The box of ornaments comes down from the attic with the energy of an aging prizefighter. It knows this is its one bout of the year. It knows you will open it no matter how much dust has accumulated. It knows you will whisper a small prayer that nothing inside has shattered, even though you wrapped everything in tissue paper that looks like it survived a siege.
Open the box. Begin the annual negotiations.
A glitter snowman stares up at you. He sparkles with the confidence of someone who believes glitter is a personality trait. He was cute when you bought him. Now he looks like he should be paying rent. His smile is permanent. So is your confusion about why you keep him.
Next to him rests the macaroni ornament. A masterpiece from a child who is now an adult who texts you only when they need money. The pasta has fossilized. The glue has aged into a color that might be legally classified as mustard. You hold it as if it were a relic from a holy site. Your brain says throw it out. Your heart says you would be haunted forever.
You place it near the top of the tree. You do not know why. The tree does not know why. The macaroni does not ask questions.
Dig deeper. You will always find something odd. A knitted star that leans like it got into the eggnog early. A ceramic bear wearing a scarf even though bears do not shop seasonally. And the annual wild card. An ornament with no clear origin. You hold it up to the light. It reveals nothing. It exists in a state of quantum sentiment. You keep it out of respect for the mystery.
Hang it anyway. Pretend the tree understands.
A mitten appears. It whispers a memory. The grocery store. The panic of losing your child behind the cereal aisle. The relief when they emerged holding a box of cookies. The ornament remembers this. You do not know how. It simply does.
A paperclip ornament appears next. Why is this an ornament. No one knows. Maybe it was attached to something once. Maybe it carries a memory of a humming child. Maybe it is just a paperclip with holiday ambitions.
You hang it because the tree does not judge and neither should you.
Some ornaments hold joy. Some hold grief. Some hold the strange truth that time does not move in a straight line. Open the box and ten years appear instantly. Open it again and twenty more fall out. You begin decorating the tree and accidentally decorate your entire emotional history.
The tree becomes crowded.
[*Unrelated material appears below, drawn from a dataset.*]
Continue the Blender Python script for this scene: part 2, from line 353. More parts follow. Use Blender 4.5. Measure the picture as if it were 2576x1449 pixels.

Not with objects. With versions of you. Old you. Slightly better you. Slightly worse you. You cannot hang them on the branches so they hover politely around the room, nodding as if to say yes that was a year.
The tree glows. It looks triumphant, but not because of the lights. It glows because everything on it survived something. A move. A heartbreak. A drop on a tile floor. A toddler. A dog. Another toddler. You.
Step back. Look at the tree. It has become an illuminated archive of everything that was briefly important and somehow still is.
There is a philosophy hidden inside holiday decorating. A simple one. A true one.
We keep things because they remind us we kept going.
The glitter snowman. The macaroni fossil. The knitted star. They are ridiculous. They are sentimental. They are survivors. So are you.
The tree stands completed. You admire it. It admires you right back in that quiet tree way. Nothing profound is spoken. Nothing needs to be.
The lights warm the room. The ornaments settle into their nightly glow.
And in that soft glow you remember the real holiday truth.
Memory is messy. Meaning is accidental. Love is whatever survives the box.